Rehkitz Luzy muss "Hotel Mama" bald verlassen
Im Idealfall kommt das Rehkitz in einen Wildpark - Seine Ersatzeltern Anne und Ralph Steffen haben es liebevoll aufgepäppelt

Rehkitz Luzy wurde von ihrer Ersatzmama Anne Steffen aufgepäppelt. Nach dem Unfall beim Mähen musste zunächst der Hinterlauf des Tieres heilen. Fotos: Katzenberger-Ruf
Von Karin Katzenberger-Ruf
Gaiberg. Mitte Juni hat Anne Steffen zwei Nächte im Stall verbracht. Oder besser gesagt, im geräumigen Käfig aus Sperrholzplatten und Maschendrahtzaun, den ihr Mann Ralph für ein Rehkitz gezimmert hatte. Das Kitz namens Luzy gehört seit Ende Mai zur Familie. Es wurde beim maschinellen Mähen eines Luzernenfelds in Mannheim-Sandhofen am Bein verletzt.
Der dortige Jagdpächter wusste, dass dem Tier in Gaiberg geholfen werden könnte. Dort wohnt Ralph Steffen, Leiter der Jagdschule Rhein-Neckar, der zusammen mit seiner Frau vor 25 Jahren schon mal ein Rehkitz groß gezogen hat. Wobei schon damals vor allem Anne Fläschchen gab und sich nachts den Wecker stellte. Luzy aus dem Luzernenfeld bekommt immer noch drei Mal täglich Milch, dazu von Anne handgepflückte Blätter von Himbeer- und Brombeersträuchern, Mirabellenbäumen, Esskastanie und Weißdorn. Außerdem darf sie sich an Rosenblättern im Garten bedienen und die dort eigens ausgesäte Kräuterwiese kahl fressen.
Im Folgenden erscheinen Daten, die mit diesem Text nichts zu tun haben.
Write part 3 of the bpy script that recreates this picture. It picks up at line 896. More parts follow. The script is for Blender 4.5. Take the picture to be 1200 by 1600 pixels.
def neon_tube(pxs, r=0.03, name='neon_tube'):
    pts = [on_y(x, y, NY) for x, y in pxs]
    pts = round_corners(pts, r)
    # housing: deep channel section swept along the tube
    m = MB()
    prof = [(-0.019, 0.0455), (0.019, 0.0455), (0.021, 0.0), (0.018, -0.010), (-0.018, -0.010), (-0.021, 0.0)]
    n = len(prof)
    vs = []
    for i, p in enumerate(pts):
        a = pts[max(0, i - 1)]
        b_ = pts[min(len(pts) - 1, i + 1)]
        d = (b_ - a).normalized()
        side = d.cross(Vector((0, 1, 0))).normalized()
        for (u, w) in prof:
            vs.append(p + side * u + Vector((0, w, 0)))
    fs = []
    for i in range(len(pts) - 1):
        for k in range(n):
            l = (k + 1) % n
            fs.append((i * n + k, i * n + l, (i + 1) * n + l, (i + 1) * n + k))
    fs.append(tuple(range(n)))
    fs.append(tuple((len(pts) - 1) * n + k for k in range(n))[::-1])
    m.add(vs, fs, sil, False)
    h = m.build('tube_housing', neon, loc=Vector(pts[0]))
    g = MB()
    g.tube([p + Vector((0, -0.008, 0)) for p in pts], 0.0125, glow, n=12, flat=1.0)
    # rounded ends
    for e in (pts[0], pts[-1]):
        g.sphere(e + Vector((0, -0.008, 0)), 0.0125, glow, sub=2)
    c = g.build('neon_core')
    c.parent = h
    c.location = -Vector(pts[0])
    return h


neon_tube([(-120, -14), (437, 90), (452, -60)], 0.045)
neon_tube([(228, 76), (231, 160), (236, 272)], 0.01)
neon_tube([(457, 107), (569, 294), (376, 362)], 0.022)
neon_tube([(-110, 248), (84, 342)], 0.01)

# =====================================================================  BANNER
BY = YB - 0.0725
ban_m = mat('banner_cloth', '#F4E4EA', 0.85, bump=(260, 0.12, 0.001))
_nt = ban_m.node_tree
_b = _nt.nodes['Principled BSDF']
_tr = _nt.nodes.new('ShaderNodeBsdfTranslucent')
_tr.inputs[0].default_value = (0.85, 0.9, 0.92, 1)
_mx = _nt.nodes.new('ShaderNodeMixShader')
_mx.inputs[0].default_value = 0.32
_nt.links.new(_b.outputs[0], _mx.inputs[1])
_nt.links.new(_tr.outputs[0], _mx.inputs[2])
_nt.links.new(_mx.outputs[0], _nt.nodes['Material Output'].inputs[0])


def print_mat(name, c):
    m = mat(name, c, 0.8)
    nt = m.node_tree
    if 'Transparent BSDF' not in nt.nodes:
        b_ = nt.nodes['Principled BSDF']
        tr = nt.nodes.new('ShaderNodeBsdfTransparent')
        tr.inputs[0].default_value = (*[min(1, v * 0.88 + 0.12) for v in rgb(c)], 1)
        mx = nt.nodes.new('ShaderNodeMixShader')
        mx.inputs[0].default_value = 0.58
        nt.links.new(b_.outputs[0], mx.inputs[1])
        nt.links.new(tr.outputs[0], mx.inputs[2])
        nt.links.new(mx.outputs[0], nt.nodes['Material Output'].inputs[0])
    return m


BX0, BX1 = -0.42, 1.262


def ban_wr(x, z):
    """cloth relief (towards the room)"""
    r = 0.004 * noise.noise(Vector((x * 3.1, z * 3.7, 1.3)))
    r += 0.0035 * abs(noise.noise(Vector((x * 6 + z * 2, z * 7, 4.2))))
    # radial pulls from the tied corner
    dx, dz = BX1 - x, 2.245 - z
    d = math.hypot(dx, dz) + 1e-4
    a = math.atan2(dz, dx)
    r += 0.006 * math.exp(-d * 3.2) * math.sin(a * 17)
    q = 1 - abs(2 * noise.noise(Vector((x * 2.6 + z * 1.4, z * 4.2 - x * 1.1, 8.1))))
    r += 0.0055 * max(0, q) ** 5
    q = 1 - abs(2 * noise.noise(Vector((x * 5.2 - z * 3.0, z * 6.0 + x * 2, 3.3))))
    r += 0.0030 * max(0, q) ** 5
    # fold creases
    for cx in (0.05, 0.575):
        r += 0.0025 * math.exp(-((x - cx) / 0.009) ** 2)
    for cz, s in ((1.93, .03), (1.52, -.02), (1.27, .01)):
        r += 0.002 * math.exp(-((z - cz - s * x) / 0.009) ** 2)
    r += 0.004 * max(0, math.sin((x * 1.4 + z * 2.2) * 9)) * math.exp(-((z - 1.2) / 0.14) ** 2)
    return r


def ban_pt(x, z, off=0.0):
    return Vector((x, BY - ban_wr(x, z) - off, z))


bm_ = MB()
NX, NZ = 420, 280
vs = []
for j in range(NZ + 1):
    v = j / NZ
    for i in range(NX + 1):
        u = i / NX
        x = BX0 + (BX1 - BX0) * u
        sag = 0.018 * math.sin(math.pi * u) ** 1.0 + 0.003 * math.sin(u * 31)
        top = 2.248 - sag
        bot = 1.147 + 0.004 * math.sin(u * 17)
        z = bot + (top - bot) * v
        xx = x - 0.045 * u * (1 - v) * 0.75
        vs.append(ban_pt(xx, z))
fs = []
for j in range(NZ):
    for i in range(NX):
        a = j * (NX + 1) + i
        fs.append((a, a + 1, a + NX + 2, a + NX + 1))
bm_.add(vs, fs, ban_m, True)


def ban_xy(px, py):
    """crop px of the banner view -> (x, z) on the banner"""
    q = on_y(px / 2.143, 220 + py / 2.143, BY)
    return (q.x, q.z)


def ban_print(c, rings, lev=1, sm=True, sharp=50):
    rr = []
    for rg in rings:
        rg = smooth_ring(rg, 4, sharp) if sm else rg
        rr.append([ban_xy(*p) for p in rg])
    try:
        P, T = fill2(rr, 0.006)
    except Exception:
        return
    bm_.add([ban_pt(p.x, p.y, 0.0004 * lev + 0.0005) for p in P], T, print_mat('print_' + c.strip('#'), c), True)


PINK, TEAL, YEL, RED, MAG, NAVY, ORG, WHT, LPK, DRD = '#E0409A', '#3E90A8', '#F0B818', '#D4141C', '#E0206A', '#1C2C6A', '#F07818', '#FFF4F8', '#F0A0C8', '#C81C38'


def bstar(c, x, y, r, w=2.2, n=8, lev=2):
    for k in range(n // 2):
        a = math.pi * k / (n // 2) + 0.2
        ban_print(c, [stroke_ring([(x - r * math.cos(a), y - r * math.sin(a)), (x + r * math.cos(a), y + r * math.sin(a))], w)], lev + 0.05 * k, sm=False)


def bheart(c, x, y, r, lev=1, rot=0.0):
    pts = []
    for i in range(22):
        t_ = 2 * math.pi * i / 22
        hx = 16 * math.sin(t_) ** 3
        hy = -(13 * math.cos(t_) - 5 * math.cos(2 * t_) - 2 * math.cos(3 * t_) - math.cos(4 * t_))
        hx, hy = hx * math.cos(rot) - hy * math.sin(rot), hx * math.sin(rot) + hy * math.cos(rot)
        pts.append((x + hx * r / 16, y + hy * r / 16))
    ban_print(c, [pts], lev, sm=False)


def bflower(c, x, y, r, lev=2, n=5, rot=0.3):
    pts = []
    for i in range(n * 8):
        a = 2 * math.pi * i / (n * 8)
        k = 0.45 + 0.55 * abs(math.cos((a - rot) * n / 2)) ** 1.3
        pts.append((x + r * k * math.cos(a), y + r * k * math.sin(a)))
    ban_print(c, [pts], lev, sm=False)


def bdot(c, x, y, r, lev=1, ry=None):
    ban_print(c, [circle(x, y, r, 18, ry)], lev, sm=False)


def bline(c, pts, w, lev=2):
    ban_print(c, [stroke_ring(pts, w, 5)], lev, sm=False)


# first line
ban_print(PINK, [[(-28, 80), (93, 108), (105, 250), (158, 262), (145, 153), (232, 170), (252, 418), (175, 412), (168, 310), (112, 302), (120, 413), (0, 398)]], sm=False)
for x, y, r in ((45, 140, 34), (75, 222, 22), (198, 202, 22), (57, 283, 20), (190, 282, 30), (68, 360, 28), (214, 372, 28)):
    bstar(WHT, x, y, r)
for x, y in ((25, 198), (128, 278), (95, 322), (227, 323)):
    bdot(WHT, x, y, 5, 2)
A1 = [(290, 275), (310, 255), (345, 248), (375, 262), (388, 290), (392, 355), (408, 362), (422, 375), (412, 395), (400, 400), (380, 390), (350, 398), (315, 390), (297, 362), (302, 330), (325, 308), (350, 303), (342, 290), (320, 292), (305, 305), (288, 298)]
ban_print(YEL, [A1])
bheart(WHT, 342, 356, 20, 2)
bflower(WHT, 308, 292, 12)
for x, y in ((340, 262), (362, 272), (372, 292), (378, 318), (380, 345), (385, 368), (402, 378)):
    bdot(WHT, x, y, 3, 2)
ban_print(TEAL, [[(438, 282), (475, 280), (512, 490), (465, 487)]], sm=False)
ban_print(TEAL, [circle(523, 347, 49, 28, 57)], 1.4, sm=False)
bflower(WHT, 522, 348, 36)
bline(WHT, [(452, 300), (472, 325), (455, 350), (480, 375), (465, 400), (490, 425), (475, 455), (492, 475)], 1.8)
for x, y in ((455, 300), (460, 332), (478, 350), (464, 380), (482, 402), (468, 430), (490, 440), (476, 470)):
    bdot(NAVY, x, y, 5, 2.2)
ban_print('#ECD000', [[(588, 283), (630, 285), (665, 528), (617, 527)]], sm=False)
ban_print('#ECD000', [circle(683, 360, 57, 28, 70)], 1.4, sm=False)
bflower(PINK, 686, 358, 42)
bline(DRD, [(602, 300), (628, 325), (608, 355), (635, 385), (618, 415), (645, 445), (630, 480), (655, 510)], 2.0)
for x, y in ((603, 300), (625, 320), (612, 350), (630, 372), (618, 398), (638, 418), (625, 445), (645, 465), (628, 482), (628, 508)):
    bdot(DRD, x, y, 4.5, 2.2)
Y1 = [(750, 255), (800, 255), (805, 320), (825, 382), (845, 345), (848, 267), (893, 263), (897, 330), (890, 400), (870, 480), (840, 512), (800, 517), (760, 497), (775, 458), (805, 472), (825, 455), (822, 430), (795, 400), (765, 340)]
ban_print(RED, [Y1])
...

Luzy verbrachte die ersten zwei, drei Wochen in menschlicher Obhut in der Wohnung beziehungsweise im Schlafzimmer, schlief in einer Kiste, die ihr als "Deckung" diente. Damals noch mit einem Verband am Hinterlauf. Inzwischen ist alles gut verheilt. Als das Rehkitz in den Garten umzog, kam Ersatzmama Anne wie schon erwähnt für zwei Nächte mit. Längst ist Luzy draußen zu Hause, scheint das "Hotel Mama" aber zu genießen. Am Grünzeug-Buffet hat sie aber zumindest gelernt, nach was sie in freier Wildbahn suchen muss.
Inzwischen wiegt sie fast zehn Kilo. Bis Oktober müsste das junge Reh eigentlich in die Freiheit entlassen werden. Ihren Ersatzeltern wäre es aber lieber, sie käme in einen Wildpark. Anfang September haben sie einen Termin in der Alten Fasanerie in der Nähe von Frankfurt. Dort hätte Luzy viel Auslauf, aber dennoch einen geschützten Lebensraum. Ihre erste Handaufzucht haben Anne und Ralph Steffen noch in den Stadtwald entlassen. Nun lässt sich Luzy zwar immer noch gerne von Anne streicheln, ist aber keineswegs handzahm. Das bekam Ralph jüngst zu spüren, als er das groß gewordene Kitz mal eben medizinisch versorgen wollte. Er konnte Luzy kaum bändigen, sie hat ihrem Ziehvater sogar die Hose zerrissen. Das Rehkitz ist inzwischen auch mal in den Gartenteich gefallen, hält sich aber immer noch gern inmitten der Uferbepflanzung auf, um genüsslich wiederzukäuen.
Rehe sind Einzelgänger, lassen sich nur zur Brunftzeit mit einem Rehbock ein und ziehen den Nachwuchs allein groß. Im Gegensatz dazu haben es röhrende Hirsche im Herbst mit einem ganzen Harem an Hirschkühen zu tun. Im Idealfall kommt Luzy in den Wildpark und lernt dort auch Elche kennen.